Question

What is the derivative of `f(x)=(log_6(x))^2` ?

Answer 1

Method 1:

We will begin by using the change-of-base rule to rewrite `f(x)` equivalently as:

`f(x) = (lnx/ln6)^2`

We know that `d/dx[ln x] = 1/x`.

(if this identity looks unfamiliar, check some of the videos on this page for further explanation)

So, we will apply the chain rule:

`f'(x) = 2*(lnx/ln6)^1 * d/dx[ln x / ln 6]`

The derivative of `ln x/6` will be `1/(xln6)`:

`f'(x) = 2*(lnx/ln6)^1 * 1 / (xln 6)`

Simplifying gives us:

`f'(x) = (2lnx)/(x(ln6)^2)`

Method 2:

The first thing to note is that only `d/dx ln(x) = 1/x` where `ln = log_e`. In other words, only if the base is `e`.

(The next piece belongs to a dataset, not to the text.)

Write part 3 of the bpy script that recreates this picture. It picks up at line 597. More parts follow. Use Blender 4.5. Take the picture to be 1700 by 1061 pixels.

We must therefore convert the `log_6` to an expression having only `log_e = ln`. This we do using the fact

`log_a b = (log_{n}b)/(log_{n} a) = (ln b)/ln a` when `n=e`

Now, let `z = (ln x/ln 6)` so that `f(x) = z^2`

Therefore, `f'(x)=d/dx z^2 = (d/dz z^2)( dz/dx) = 2z d/dx (ln x/ln 6)`

`= (2z)/(ln 6) d/dx ln x = (2z)/(ln 6) 1/x`
`= (2/ln 6)(ln x/ln 6)(1/x) = (2 ln x)/(x*(ln 6)^2)`